La narrazione di se stessi agli altri non appartiene alla tecnologia avanzata della comunicazione, dove più che parlarsi si “cinguetta”. Twittare è diventato un verbo che ha avuto grande successo ma ha ridotto la comunicazione a 140 caratteri. Troppo pochi per raccontare di sé e delle proprie emozioni e tentare di interrompere la sofferenza e la paura, l’apatia e la timidezza che in adolescenza sono di casa. Un tempo c’erano le lettere che ti aiutavano a esprimere un cumulo di sentimenti soffocati che nascevano nel corpo e che non sapevi dire. Scriverne poteva permettere di parlarne e alleggerirsi e qualche volta addolcirne il sapore acre con la penna.

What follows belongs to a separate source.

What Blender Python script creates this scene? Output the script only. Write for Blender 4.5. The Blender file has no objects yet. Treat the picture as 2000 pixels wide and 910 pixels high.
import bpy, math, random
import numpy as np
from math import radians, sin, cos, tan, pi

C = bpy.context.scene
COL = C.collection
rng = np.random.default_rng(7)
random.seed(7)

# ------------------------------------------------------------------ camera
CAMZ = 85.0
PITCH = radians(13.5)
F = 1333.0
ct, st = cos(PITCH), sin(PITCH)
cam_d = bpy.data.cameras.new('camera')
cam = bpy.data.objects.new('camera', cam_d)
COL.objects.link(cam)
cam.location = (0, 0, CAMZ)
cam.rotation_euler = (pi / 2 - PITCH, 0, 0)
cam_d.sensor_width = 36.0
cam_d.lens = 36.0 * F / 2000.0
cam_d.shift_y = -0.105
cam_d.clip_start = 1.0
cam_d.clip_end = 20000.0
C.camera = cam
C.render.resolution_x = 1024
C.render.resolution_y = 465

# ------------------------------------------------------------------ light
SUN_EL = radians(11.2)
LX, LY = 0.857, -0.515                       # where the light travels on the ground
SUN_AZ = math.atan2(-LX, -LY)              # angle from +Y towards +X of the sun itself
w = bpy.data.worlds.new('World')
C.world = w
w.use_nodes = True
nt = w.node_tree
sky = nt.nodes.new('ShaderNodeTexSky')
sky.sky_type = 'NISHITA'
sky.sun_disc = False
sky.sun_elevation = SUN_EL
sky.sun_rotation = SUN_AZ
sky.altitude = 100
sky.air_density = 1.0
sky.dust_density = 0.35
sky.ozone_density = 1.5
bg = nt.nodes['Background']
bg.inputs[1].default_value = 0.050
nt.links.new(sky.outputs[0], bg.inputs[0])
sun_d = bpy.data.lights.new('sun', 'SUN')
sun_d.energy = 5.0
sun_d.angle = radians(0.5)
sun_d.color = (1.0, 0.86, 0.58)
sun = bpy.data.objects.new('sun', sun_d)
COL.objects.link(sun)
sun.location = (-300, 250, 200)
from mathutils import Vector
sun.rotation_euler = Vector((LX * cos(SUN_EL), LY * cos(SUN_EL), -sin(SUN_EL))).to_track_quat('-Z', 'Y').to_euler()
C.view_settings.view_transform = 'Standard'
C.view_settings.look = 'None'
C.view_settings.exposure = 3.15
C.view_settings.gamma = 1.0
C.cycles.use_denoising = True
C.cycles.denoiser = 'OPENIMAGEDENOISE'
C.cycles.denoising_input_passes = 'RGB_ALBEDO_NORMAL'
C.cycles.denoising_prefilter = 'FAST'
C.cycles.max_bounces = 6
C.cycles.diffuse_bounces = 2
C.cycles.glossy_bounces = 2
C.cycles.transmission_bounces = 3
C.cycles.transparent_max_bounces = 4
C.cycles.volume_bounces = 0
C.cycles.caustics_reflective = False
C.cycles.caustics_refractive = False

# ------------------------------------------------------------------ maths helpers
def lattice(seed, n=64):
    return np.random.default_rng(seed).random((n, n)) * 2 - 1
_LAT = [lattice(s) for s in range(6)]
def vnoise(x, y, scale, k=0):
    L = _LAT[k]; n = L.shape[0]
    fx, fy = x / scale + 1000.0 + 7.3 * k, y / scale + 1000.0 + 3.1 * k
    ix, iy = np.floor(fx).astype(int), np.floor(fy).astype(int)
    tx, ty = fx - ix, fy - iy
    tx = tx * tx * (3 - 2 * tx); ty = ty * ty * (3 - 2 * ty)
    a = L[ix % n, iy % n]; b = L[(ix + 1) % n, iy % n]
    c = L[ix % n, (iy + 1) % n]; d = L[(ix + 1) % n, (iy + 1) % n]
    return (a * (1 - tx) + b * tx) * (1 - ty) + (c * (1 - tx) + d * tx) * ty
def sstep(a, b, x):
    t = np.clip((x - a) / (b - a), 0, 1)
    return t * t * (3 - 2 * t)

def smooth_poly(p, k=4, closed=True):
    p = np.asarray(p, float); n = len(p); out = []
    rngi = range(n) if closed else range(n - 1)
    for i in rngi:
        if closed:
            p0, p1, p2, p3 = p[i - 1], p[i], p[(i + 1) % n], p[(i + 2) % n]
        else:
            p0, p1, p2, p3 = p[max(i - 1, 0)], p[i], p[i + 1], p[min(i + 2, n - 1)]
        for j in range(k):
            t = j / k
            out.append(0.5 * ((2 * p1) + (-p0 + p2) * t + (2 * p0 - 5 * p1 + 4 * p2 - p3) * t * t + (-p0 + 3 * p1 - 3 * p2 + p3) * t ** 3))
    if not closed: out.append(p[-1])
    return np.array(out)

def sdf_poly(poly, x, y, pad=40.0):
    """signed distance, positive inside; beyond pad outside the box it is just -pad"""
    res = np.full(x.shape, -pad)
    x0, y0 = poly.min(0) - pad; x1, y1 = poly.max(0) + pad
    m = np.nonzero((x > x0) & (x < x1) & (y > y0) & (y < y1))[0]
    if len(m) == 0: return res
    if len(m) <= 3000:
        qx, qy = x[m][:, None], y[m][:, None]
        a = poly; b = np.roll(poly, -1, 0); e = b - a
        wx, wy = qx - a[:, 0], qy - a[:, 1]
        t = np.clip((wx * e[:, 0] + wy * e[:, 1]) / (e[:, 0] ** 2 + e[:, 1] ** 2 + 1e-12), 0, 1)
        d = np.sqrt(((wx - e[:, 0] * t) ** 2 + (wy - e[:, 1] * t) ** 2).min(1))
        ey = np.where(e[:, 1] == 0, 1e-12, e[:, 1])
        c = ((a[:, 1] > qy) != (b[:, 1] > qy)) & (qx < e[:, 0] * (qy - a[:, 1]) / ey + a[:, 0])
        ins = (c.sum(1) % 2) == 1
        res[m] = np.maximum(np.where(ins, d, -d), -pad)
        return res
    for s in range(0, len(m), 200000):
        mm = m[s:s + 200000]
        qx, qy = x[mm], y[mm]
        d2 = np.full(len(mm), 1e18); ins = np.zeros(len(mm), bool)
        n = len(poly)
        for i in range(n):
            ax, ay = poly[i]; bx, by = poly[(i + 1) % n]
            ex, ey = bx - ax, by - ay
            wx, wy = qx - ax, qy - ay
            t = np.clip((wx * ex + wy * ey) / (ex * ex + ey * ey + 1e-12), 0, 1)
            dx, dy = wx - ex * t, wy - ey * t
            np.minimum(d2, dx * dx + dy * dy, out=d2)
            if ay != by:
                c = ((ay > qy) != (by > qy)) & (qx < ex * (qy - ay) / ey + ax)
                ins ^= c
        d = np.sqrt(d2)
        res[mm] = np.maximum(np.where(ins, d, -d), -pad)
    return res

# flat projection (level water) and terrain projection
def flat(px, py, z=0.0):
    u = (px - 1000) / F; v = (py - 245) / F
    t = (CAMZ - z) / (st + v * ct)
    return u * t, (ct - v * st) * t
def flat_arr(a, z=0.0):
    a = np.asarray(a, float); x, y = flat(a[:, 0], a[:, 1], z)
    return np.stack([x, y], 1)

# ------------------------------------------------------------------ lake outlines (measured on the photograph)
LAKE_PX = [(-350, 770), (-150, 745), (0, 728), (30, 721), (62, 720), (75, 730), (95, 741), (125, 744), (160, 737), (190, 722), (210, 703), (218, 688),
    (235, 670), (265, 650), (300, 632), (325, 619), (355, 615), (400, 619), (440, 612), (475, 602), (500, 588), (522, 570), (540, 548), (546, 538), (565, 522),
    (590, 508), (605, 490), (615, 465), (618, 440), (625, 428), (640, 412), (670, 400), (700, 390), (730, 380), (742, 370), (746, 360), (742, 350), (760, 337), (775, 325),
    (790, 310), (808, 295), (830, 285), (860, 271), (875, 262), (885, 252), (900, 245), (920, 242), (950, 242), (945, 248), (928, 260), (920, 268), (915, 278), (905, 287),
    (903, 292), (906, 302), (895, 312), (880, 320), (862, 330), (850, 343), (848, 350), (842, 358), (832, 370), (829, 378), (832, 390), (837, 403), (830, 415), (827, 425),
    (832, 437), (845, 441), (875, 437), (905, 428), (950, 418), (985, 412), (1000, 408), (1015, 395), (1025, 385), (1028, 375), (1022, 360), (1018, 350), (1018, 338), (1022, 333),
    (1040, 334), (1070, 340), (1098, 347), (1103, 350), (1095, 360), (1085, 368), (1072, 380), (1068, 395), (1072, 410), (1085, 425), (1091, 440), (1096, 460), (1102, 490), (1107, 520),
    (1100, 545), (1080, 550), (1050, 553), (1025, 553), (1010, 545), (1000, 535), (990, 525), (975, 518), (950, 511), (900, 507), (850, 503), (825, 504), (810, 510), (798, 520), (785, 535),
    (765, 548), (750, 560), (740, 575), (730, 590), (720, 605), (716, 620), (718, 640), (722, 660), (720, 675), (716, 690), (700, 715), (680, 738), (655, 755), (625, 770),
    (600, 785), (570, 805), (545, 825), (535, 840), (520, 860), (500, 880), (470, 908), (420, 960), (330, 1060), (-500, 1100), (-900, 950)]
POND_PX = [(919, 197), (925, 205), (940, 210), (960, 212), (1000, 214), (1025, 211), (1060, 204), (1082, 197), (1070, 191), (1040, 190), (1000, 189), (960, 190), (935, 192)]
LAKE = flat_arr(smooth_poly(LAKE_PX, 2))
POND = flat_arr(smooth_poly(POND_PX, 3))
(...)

Quando in adolescenza il corpo si risveglia, di solito si manifesta rumorosamente, ma oggi rimane troppo a lungo incerto, ridotto solo a un’immagine costruita su altre immagini più virtuali che reali. Il corpo che cambia fa paura, a volte angoscia e i ragazzi, maschi o femmine che siano, prigionieri del loro infantile egocentrismo, sembrano incapaci di uscire dall’adolescenza. Molti si rifiutano di crescere, di cambiare e mutare di aspetto. A guardarli li vedi fisicamente bambini che temono il mondo o, addirittura, lo rifiutano con inspiegabili angosce che chiamiamo fobie. Altri si accaniscono sul loro corpo, lo maltrattano oppure lo negano e non è un caso che siano in aumento i disturbi del comportamento alimentare e temibili patologie come l’anoressia.

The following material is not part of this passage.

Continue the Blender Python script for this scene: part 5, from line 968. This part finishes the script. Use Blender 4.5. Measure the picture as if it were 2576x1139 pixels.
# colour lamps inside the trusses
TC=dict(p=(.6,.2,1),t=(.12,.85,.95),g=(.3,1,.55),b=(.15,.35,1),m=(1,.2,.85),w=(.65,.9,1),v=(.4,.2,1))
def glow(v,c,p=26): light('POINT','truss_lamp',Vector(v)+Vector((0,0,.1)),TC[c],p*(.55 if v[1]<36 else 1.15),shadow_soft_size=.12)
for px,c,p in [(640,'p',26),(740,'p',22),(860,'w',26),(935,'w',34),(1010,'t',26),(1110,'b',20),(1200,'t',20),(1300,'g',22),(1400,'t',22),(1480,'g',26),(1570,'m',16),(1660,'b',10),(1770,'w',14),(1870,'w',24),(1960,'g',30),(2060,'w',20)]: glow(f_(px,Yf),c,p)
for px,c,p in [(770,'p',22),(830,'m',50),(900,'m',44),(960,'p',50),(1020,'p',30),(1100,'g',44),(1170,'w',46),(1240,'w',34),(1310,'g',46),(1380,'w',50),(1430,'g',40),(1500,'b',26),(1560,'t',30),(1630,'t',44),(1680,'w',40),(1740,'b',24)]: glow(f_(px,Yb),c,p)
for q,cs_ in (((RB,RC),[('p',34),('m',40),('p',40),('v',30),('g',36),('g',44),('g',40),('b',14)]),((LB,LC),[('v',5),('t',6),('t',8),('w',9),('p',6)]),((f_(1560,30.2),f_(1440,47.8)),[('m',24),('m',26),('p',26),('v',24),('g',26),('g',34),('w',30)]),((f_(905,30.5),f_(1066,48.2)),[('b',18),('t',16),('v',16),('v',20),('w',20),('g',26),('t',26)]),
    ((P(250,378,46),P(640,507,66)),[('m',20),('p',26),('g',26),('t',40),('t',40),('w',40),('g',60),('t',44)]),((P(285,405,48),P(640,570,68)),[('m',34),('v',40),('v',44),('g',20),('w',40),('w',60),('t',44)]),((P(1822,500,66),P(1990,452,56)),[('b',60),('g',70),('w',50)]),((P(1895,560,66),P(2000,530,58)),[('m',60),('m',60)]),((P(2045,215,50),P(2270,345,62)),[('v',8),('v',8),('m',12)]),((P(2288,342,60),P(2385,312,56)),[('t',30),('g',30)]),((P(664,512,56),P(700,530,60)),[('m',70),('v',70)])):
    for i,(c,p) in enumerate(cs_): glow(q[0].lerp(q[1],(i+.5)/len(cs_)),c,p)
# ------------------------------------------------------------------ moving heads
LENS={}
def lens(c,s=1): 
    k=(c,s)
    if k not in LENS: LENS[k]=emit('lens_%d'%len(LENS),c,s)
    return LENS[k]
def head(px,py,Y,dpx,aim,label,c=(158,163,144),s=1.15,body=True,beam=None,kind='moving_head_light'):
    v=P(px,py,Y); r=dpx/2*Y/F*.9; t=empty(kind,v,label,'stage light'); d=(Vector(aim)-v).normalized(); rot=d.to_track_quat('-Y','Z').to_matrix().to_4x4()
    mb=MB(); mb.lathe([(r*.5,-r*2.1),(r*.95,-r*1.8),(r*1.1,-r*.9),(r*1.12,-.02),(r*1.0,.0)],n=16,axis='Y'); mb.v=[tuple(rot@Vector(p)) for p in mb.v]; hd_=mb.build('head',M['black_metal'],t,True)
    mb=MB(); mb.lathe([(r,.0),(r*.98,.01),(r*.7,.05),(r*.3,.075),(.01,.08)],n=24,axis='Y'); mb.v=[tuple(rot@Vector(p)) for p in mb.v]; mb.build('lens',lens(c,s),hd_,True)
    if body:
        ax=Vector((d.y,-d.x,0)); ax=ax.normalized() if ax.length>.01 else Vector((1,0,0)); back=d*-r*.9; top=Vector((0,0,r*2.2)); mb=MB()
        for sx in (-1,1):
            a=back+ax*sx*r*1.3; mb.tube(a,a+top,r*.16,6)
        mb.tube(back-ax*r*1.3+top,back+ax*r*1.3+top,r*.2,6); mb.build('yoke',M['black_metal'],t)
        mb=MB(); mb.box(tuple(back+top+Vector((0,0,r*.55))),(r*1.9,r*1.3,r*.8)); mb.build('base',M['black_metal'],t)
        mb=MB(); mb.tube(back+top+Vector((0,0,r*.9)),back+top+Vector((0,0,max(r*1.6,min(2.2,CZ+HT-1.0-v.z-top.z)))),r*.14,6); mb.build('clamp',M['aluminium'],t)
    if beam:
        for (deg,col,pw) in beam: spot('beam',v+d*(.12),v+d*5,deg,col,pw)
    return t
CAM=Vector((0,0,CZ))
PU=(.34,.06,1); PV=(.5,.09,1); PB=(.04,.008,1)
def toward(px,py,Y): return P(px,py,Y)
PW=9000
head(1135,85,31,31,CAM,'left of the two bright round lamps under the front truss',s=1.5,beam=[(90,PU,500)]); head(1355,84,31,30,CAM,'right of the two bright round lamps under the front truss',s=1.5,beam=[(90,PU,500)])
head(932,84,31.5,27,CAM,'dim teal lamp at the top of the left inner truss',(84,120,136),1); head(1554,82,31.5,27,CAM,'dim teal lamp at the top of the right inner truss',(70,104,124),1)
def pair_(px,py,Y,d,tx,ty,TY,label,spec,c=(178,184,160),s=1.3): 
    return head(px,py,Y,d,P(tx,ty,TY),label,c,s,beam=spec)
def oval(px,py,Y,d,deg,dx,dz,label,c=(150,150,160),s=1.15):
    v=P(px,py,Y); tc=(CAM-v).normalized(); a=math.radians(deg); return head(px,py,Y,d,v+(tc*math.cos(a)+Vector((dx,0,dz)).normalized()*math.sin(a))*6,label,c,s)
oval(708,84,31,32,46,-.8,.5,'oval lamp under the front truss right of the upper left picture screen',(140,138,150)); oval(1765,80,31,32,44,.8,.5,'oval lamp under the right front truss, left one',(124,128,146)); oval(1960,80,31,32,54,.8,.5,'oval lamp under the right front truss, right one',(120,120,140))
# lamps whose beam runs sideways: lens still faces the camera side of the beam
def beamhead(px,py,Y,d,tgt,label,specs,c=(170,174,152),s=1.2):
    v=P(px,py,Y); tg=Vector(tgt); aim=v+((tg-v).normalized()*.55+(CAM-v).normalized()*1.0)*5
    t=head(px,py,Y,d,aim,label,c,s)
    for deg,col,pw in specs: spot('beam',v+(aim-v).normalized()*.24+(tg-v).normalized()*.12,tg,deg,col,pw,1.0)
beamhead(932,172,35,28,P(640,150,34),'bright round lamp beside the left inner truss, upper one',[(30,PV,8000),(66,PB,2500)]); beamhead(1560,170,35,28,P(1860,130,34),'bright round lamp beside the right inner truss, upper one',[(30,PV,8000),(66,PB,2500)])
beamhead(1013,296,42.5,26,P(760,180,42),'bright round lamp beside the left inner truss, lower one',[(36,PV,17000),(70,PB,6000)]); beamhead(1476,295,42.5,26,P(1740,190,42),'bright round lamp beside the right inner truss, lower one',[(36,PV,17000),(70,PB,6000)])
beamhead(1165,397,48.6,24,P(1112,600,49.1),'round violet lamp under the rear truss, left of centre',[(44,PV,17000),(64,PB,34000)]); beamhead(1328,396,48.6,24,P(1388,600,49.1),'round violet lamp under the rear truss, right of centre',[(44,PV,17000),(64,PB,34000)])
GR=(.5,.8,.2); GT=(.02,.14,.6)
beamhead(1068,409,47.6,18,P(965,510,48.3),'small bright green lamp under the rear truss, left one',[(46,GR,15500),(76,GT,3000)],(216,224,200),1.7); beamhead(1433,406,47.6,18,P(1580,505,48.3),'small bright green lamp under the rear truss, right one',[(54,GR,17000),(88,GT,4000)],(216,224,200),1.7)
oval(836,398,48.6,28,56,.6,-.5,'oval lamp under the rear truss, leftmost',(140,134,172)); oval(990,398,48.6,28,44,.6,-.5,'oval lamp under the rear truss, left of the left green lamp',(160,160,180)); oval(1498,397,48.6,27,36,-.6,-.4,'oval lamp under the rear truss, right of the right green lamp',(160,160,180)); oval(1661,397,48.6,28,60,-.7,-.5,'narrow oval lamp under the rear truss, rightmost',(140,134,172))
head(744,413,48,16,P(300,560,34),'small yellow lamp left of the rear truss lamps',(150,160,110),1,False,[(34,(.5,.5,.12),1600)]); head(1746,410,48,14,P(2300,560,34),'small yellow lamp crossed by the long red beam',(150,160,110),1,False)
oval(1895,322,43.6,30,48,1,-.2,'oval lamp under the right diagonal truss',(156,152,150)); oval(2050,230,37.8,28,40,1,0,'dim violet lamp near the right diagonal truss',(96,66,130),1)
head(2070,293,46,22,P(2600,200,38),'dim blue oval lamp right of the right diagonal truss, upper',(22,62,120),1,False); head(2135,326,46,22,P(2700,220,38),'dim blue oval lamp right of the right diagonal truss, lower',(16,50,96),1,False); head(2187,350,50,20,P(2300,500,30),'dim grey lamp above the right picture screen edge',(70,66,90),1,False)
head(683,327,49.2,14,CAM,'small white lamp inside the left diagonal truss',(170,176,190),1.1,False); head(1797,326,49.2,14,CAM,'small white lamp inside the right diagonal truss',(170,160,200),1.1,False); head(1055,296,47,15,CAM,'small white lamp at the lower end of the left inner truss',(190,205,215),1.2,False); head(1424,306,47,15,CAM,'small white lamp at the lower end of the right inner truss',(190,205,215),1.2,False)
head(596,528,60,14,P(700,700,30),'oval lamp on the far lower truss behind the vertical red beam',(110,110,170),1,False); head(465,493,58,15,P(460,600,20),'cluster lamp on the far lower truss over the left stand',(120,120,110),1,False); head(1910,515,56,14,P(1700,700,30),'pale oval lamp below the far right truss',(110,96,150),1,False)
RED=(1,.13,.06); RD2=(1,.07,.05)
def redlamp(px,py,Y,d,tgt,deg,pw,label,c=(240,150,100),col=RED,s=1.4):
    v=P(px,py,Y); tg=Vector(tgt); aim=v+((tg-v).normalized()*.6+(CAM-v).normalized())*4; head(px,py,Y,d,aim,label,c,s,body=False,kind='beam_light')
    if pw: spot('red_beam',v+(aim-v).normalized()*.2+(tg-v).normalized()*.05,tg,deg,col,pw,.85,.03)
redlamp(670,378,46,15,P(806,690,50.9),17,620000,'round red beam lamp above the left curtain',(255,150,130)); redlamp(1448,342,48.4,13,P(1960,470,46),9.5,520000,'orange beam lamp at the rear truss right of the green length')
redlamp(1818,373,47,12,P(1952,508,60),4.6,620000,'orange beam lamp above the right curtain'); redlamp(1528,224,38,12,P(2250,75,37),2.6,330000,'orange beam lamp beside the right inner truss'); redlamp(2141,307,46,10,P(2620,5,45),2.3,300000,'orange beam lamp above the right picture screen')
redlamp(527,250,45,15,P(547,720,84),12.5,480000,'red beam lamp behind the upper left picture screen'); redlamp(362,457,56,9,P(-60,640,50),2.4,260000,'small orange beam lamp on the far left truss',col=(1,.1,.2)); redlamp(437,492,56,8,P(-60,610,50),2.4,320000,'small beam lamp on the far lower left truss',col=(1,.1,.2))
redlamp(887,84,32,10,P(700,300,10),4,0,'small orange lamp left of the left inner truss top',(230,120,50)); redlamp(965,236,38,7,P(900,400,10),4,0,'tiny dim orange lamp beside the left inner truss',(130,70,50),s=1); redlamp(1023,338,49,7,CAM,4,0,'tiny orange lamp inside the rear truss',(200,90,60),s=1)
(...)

Nell’era digitale il corpo può diventare ancora di più un problema. Perché non è solo un involucro, ma è l’aspetto esterno dell “Io”, una sorta di abito che riveste il mondo interno e con il quale ci si può mostrare agli altri, farsi conoscere e farlo conoscere. Non vi è dubbio che nella fase adolescenziale è sempre stato faticoso accettare il proprio corpo, anche solo portarlo appresso. Sovente percepito come ingombrante e inopportuno, ha richiesto percorsi di integrazione a volte difficili e lunghi, possibili solo attraverso l’identificazione con il gruppo e il confronto coi pari, con i loro corpi fisici e reali. Un’operazione importante, a volte complicata, ma utile per differenziarsi e individuarsi. Fondamentali per sviluppare la propria identità psichica e la propria personalità.
Ora tutto tutto sembra più difficile. Nel mondo virtuale il corpo fisico ha perso gran parte della sua fisicità e materialità. È diventato un “io corporeo” evanescente e smaterializzato. Per questi adolescenti digitali che sono cresciuti con la complicità pervasiva dei videogiochi con cui hanno giocato e finto per lunghi anni, il corpo che non è più un limite.

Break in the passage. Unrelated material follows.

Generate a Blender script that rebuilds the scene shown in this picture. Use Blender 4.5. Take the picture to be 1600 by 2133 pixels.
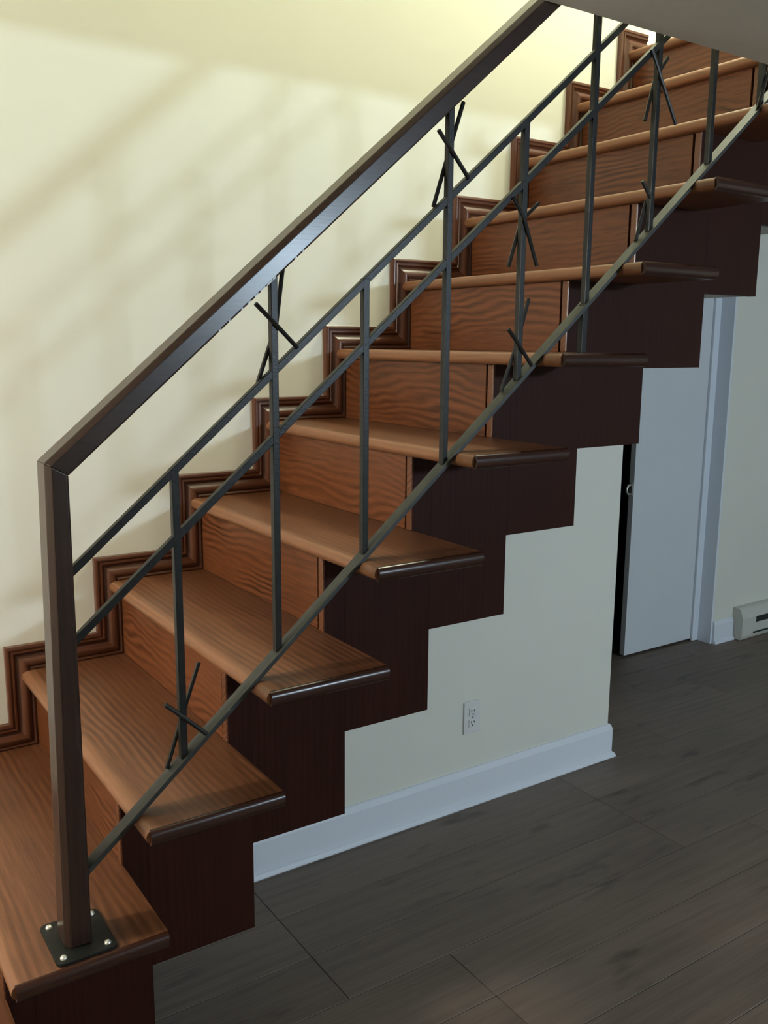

Men che meno viene sentito come confine entro il quale si realizzano e si vivono stati d’animo, emozioni, sentimenti. Così questi ragazzi non lo vivono pienamente e non lo sentono se non con dosi massicce di adrenalina con cui cercano di superare apatia e noia. Capaci di sintetizzare con infinite emoticon uno stato d’animo e definire con uno smile una improvvisa emozione, viene da chiedersi perchè fanno così fatica a dare un nome a ciò che provano nel corpo, a gestire le proprie emozioni e ancor di più a riconoscere quelle degli altri.